§ **Exercise instructions**: Among the entries below, find the line with "Write part 3", then quote it and each following line up to and including the line with "brown rounded container", and nothing else.

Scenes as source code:
▬▬▬
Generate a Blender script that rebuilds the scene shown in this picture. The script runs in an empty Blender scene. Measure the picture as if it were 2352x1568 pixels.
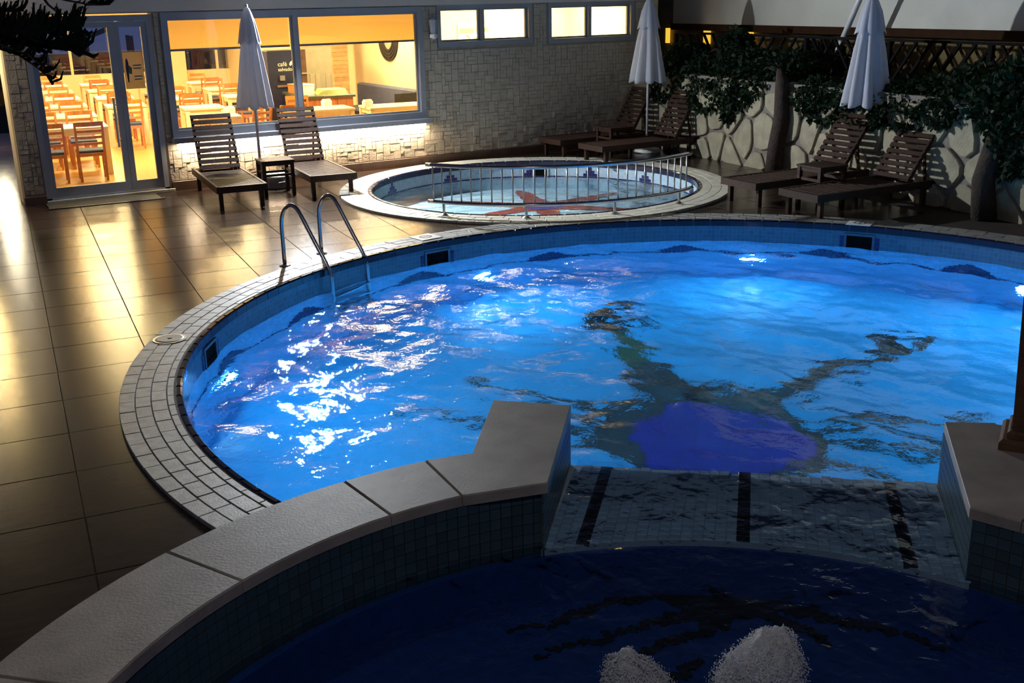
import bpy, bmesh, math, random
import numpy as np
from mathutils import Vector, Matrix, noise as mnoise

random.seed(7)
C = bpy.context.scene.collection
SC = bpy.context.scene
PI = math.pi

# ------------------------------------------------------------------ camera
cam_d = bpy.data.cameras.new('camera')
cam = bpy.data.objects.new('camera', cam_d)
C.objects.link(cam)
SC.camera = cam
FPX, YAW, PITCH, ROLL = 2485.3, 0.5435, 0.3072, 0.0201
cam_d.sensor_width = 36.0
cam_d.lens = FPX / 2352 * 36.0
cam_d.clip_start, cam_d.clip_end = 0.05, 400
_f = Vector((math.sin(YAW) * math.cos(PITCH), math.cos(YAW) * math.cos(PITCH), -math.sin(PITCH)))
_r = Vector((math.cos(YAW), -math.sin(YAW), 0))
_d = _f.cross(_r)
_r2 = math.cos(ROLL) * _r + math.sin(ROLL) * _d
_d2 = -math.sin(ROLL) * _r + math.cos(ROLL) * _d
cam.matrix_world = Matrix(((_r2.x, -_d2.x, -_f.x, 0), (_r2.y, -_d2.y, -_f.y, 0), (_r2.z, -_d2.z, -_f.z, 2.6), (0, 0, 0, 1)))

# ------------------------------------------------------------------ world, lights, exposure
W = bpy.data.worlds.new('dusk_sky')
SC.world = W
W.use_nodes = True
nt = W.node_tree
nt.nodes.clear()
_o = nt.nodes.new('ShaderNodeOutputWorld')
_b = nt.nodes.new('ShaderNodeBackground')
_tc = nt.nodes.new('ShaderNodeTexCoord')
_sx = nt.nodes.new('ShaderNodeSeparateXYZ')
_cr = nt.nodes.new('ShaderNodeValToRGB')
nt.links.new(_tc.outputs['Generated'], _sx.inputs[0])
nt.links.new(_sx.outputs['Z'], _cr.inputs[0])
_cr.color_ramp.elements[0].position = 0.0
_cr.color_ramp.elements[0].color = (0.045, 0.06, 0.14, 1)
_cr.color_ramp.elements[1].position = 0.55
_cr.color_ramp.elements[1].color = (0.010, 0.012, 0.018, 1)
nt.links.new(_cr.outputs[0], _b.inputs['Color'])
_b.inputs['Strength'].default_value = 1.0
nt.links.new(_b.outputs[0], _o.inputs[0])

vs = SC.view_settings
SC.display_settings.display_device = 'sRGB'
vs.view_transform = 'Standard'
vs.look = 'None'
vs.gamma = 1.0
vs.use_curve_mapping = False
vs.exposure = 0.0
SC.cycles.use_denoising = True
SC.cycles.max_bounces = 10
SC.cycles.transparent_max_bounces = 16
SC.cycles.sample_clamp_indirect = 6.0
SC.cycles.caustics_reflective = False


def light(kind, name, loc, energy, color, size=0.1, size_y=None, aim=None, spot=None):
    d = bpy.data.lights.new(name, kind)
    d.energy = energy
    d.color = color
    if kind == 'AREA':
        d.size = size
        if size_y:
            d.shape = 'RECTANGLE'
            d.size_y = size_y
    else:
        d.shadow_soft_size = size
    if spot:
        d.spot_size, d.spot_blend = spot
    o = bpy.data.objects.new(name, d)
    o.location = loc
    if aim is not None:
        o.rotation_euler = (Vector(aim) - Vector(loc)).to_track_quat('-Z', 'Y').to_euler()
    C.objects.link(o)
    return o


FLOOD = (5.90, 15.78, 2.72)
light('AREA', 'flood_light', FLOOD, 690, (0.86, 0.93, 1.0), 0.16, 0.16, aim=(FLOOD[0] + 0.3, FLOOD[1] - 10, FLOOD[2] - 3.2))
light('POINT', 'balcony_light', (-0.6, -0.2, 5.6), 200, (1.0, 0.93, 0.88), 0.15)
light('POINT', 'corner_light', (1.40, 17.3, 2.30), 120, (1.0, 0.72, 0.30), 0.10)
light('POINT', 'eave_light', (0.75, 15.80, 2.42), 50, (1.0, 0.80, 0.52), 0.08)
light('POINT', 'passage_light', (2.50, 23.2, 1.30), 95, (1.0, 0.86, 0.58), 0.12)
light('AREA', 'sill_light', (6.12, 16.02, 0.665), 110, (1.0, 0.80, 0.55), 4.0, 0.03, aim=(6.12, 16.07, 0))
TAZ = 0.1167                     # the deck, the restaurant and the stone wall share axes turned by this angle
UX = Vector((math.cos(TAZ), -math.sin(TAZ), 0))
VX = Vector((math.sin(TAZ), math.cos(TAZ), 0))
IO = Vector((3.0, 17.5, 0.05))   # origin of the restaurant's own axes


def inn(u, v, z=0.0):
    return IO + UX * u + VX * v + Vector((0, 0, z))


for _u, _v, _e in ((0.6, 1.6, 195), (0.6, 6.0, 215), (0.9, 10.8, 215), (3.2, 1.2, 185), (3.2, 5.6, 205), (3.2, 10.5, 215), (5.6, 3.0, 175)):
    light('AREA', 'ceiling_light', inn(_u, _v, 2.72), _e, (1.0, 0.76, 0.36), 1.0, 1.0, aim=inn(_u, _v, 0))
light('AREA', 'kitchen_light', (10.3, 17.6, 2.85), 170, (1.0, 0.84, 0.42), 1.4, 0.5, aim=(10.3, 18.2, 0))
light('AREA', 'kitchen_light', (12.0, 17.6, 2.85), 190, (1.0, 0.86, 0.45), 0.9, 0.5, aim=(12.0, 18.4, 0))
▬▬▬
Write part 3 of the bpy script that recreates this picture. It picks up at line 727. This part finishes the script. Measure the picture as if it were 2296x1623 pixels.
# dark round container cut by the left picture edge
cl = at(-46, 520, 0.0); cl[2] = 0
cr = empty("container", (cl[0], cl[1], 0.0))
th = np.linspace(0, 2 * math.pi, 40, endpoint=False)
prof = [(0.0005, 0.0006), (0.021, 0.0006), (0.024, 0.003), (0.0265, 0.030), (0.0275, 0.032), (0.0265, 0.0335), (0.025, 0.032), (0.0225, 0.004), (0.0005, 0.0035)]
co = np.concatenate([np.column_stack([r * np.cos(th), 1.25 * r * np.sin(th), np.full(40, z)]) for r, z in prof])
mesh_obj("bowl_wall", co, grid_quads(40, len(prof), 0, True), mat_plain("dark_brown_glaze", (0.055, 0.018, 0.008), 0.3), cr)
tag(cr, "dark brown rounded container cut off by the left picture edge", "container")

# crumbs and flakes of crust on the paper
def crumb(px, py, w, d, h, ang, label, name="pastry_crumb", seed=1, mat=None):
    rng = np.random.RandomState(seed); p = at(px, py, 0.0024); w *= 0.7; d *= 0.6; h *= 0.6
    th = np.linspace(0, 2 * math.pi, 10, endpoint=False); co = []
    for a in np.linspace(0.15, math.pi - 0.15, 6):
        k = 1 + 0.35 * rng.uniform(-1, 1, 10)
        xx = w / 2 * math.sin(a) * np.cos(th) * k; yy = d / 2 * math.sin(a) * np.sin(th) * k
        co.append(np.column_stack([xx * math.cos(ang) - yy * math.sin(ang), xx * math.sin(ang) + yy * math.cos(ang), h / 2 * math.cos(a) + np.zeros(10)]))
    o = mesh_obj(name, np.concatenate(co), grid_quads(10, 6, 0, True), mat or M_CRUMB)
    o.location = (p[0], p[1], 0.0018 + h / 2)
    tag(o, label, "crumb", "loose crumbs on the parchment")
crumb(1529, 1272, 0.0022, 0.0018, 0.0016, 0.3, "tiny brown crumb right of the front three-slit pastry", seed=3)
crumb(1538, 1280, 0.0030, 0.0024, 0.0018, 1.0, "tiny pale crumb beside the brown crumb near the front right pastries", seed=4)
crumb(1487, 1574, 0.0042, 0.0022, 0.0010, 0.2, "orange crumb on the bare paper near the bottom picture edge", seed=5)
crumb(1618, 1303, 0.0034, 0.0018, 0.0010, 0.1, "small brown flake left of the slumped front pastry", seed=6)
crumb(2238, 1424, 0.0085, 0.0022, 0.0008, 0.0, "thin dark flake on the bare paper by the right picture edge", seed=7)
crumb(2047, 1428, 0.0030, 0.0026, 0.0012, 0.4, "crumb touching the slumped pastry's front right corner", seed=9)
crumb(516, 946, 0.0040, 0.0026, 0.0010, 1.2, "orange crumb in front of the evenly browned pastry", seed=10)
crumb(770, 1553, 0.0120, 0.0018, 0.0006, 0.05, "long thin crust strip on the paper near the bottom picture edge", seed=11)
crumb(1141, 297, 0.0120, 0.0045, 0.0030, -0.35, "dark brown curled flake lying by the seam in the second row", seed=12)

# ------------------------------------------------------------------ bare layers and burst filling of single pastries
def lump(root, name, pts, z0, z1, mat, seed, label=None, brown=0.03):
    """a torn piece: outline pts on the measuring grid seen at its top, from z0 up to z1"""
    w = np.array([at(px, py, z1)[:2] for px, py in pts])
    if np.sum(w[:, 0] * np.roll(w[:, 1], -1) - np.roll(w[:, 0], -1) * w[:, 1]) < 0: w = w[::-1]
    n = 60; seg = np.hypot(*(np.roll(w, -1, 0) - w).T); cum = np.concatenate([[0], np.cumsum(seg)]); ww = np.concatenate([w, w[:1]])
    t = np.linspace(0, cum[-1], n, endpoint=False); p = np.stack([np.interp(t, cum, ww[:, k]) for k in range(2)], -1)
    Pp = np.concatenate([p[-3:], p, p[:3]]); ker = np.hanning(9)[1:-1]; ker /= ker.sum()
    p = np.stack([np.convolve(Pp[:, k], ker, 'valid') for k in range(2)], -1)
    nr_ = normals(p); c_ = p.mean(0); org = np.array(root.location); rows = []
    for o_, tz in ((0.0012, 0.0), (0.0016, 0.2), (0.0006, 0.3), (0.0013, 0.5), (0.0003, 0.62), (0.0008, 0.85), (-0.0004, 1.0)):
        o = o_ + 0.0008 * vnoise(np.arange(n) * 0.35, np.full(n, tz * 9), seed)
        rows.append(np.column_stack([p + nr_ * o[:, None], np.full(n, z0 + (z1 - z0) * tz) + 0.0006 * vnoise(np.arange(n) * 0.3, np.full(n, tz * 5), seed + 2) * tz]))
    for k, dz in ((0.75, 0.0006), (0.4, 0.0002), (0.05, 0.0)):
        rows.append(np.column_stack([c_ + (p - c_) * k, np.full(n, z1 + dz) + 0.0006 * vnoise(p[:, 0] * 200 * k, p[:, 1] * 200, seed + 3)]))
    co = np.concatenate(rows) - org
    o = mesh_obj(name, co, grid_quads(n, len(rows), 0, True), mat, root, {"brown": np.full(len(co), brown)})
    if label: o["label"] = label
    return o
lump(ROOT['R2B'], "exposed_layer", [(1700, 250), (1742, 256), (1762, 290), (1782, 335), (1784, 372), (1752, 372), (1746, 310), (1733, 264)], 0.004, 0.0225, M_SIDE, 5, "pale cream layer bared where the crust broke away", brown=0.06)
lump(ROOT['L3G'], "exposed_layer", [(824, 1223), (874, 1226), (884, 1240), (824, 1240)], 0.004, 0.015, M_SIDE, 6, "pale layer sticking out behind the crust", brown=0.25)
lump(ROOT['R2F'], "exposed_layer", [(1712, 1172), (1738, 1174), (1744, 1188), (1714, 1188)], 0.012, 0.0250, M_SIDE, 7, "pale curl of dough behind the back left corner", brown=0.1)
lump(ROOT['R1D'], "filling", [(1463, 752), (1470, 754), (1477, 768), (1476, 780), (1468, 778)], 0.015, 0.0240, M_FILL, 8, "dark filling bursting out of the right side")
▬▬▬
§ **Response**:
Write part 3 of the bpy script that recreates this picture. It picks up at line 727. This part finishes the script. Measure the picture as if it were 2296x1623 pixels.
# dark round container cut by the left picture edge
cl = at(-46, 520, 0.0); cl[2] = 0
cr = empty("container", (cl[0], cl[1], 0.0))
th = np.linspace(0, 2 * math.pi, 40, endpoint=False)
prof = [(0.0005, 0.0006), (0.021, 0.0006), (0.024, 0.003), (0.0265, 0.030), (0.0275, 0.032), (0.0265, 0.0335), (0.025, 0.032), (0.0225, 0.004), (0.0005, 0.0035)]
co = np.concatenate([np.column_stack([r * np.cos(th), 1.25 * r * np.sin(th), np.full(40, z)]) for r, z in prof])
mesh_obj("bowl_wall", co, grid_quads(40, len(prof), 0, True), mat_plain("dark_brown_glaze", (0.055, 0.018, 0.008), 0.3), cr)
tag(cr, "dark brown rounded container cut off by the left picture edge", "container")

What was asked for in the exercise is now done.